Miss Emma Keyse, an elderly spinster, was brutally murdered at her burnt-out villa. Nothing had been stolen from the villa and so it was thought that the motive for the murder was that someone wanted to keep Miss Keyse quiet. After piecing together the evidence the police arrested John Henry George Lee an employee of the dead woman.


In court Lee was described as “a depraved lunatic capable of smashing an old lady’s head with an axe, then slashing her throat with a knife”.The local newspapers published the facts of the case and it appeared that there was no sympathy for the murderer; he had murdered his employee in cold blood and then tried to hide his actions by setting light to the murder scene.


Monday 23rd February found a large crowd waiting outside Exeter prison to watch his execution by hanging.
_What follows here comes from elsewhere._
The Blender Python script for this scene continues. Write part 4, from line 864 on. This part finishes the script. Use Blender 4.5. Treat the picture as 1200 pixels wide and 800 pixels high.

Lee climbed the scaffold, a bag was placed over his head and then the rope was put over his head. A silence fell over the watching crowd, the executioner pulled the lever to release the trapdoor and drop Lee to his death, but nothing happened. The executioner moved Lee away from the drop and checked the machinery:  the trapdoor opened.


Once again the condemned man was placed on the trapdoor; the lever was pulled; and for a second time nothing happened.


By now the watching crowd was growing impatient with waiting. The trapdoor was checked a third time, and worked perfectly so Lee was returned to the position to await his death.


The executioner pulled the lever and – for a third time – nothing happened.
It was decided to return the prisoner to his cell so that the scaffold could be thoroughly inspected.


News of the three failures now spread to the national newspapers and for a short time John Lee became a national figure. After an appeal to the Home Secretary it was decided that it would be unfair to expect Lee to suffer the emotional distress of being executed twice and his sentence was changed to life imprisonment. Lee was eventually freed in 1907 after just 23 years in prison.
Investigations into Lee’s life after prison have discovered that he married in 1909 and then left his pregnant wife and their other child in a workhouse in 1911. He emigrated to America with a woman who claimed that she was his wife. He died in 1945 of heart failure and was buried in Forest Home Cemetery, Milwaukee.


A final twist to the story was the discovery of the Exeter prison governor’s log book which stated that, as Lee walked to the scaffold, he told his guards that he had had a dream in which “three times the bolt was drawn, and three times the bolt failed to act”. It is also recorded that at the trial “The judge, in passing sentence of death, remarked how calm Lee’s demeanour had been throughout the trial. Lee is said to have leant forward in the dock and replied firmly, ‘The reason why I am so calm is that I trust in the Lord, and He knows I am innocent’.”